**Input data**

+ + + + + + +

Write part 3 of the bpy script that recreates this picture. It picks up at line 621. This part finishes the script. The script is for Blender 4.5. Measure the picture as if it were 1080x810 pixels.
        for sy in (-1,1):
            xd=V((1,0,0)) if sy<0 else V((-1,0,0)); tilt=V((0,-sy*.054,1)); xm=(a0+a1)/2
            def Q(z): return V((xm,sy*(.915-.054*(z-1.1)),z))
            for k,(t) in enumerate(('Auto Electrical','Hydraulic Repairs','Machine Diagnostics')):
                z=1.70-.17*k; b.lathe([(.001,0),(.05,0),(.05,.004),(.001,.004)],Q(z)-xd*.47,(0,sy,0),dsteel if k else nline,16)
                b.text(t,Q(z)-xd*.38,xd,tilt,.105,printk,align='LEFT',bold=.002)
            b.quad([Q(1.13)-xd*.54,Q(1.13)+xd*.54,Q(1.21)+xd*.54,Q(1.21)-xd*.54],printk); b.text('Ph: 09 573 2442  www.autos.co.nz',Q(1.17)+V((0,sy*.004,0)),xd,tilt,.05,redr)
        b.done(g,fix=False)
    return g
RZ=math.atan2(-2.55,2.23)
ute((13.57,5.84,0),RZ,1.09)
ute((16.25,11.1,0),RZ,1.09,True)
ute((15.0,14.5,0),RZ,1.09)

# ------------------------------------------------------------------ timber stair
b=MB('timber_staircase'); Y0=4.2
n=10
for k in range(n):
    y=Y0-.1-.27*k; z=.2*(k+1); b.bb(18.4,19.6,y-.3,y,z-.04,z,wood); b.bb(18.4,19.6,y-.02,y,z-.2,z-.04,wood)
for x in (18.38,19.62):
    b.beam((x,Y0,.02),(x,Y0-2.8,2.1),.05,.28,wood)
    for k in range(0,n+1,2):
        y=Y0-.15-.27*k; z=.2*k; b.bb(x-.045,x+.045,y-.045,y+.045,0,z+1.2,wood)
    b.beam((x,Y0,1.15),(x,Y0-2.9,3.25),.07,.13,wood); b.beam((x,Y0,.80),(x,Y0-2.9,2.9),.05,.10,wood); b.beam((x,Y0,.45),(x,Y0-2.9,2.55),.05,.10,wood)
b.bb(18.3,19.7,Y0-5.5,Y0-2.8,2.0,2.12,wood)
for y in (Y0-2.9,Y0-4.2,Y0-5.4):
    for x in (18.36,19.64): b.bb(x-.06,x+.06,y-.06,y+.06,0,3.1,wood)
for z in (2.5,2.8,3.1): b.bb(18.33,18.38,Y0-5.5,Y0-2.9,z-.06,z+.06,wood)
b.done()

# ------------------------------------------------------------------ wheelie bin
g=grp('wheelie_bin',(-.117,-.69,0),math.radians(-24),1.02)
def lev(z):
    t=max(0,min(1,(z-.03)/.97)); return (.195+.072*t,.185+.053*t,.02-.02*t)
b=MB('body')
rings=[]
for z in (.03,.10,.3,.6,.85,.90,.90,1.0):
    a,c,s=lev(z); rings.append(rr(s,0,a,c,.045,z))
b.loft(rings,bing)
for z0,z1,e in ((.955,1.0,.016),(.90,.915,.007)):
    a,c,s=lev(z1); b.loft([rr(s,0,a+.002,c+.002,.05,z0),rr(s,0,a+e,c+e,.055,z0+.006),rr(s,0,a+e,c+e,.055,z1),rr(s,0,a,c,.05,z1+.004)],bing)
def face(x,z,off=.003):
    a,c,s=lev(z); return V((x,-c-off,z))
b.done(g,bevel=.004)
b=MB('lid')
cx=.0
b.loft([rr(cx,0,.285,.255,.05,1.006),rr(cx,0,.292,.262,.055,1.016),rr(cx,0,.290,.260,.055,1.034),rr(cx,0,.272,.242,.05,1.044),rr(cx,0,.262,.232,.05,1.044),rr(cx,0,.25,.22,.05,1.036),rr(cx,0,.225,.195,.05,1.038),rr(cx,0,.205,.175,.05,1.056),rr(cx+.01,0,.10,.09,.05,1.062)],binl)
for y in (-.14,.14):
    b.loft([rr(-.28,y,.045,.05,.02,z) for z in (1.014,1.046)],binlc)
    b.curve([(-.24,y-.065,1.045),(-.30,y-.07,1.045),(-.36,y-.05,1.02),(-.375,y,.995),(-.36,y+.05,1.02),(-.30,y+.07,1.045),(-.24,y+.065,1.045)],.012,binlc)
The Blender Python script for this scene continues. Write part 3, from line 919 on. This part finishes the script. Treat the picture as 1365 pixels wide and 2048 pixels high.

+ + + + + + +

**To be done**
Every entry should be printed again exactly as written.

**Solution to this task**
Write part 3 of the bpy script that recreates this picture. It picks up at line 621. This part finishes the script. The script is for Blender 4.5. Measure the picture as if it were 1080x810 pixels.
        for sy in (-1,1):
            xd=V((1,0,0)) if sy<0 else V((-1,0,0)); tilt=V((0,-sy*.054,1)); xm=(a0+a1)/2
            def Q(z): return V((xm,sy*(.915-.054*(z-1.1)),z))
            for k,(t) in enumerate(('Auto Electrical','Hydraulic Repairs','Machine Diagnostics')):
                z=1.70-.17*k; b.lathe([(.001,0),(.05,0),(.05,.004),(.001,.004)],Q(z)-xd*.47,(0,sy,0),dsteel if k else nline,16)
                b.text(t,Q(z)-xd*.38,xd,tilt,.105,printk,align='LEFT',bold=.002)
            b.quad([Q(1.13)-xd*.54,Q(1.13)+xd*.54,Q(1.21)+xd*.54,Q(1.21)-xd*.54],printk); b.text('Ph: 09 573 2442  www.autos.co.nz',Q(1.17)+V((0,sy*.004,0)),xd,tilt,.05,redr)
        b.done(g,fix=False)
    return g
RZ=math.atan2(-2.55,2.23)
ute((13.57,5.84,0),RZ,1.09)
ute((16.25,11.1,0),RZ,1.09,True)
ute((15.0,14.5,0),RZ,1.09)

# ------------------------------------------------------------------ timber stair
b=MB('timber_staircase'); Y0=4.2
n=10
for k in range(n):
    y=Y0-.1-.27*k; z=.2*(k+1); b.bb(18.4,19.6,y-.3,y,z-.04,z,wood); b.bb(18.4,19.6,y-.02,y,z-.2,z-.04,wood)
for x in (18.38,19.62):
    b.beam((x,Y0,.02),(x,Y0-2.8,2.1),.05,.28,wood)
    for k in range(0,n+1,2):
        y=Y0-.15-.27*k; z=.2*k; b.bb(x-.045,x+.045,y-.045,y+.045,0,z+1.2,wood)
    b.beam((x,Y0,1.15),(x,Y0-2.9,3.25),.07,.13,wood); b.beam((x,Y0,.80),(x,Y0-2.9,2.9),.05,.10,wood); b.beam((x,Y0,.45),(x,Y0-2.9,2.55),.05,.10,wood)
b.bb(18.3,19.7,Y0-5.5,Y0-2.8,2.0,2.12,wood)
for y in (Y0-2.9,Y0-4.2,Y0-5.4):
    for x in (18.36,19.64): b.bb(x-.06,x+.06,y-.06,y+.06,0,3.1,wood)
for z in (2.5,2.8,3.1): b.bb(18.33,18.38,Y0-5.5,Y0-2.9,z-.06,z+.06,wood)
b.done()

# ------------------------------------------------------------------ wheelie bin
g=grp('wheelie_bin',(-.117,-.69,0),math.radians(-24),1.02)
def lev(z):
    t=max(0,min(1,(z-.03)/.97)); return (.195+.072*t,.185+.053*t,.02-.02*t)
b=MB('body')
rings=[]
for z in (.03,.10,.3,.6,.85,.90,.90,1.0):
    a,c,s=lev(z); rings.append(rr(s,0,a,c,.045,z))
b.loft(rings,bing)
for z0,z1,e in ((.955,1.0,.016),(.90,.915,.007)):
    a,c,s=lev(z1); b.loft([rr(s,0,a+.002,c+.002,.05,z0),rr(s,0,a+e,c+e,.055,z0+.006),rr(s,0,a+e,c+e,.055,z1),rr(s,0,a,c,.05,z1+.004)],bing)
def face(x,z,off=.003):
    a,c,s=lev(z); return V((x,-c-off,z))
b.done(g,bevel=.004)
b=MB('lid')
cx=.0
b.loft([rr(cx,0,.285,.255,.05,1.006),rr(cx,0,.292,.262,.055,1.016),rr(cx,0,.290,.260,.055,1.034),rr(cx,0,.272,.242,.05,1.044),rr(cx,0,.262,.232,.05,1.044),rr(cx,0,.25,.22,.05,1.036),rr(cx,0,.225,.195,.05,1.038),rr(cx,0,.205,.175,.05,1.056),rr(cx+.01,0,.10,.09,.05,1.062)],binl)
for y in (-.14,.14):
    b.loft([rr(-.28,y,.045,.05,.02,z) for z in (1.014,1.046)],binlc)
    b.curve([(-.24,y-.065,1.045),(-.30,y-.07,1.045),(-.36,y-.05,1.02),(-.375,y,.995),(-.36,y+.05,1.02),(-.30,y+.07,1.045),(-.24,y+.065,1.045)],.012,binlc)
The Blender Python script for this scene continues. Write part 3, from line 919 on. This part finishes the script. Treat the picture as 1365 pixels wide and 2048 pixels high.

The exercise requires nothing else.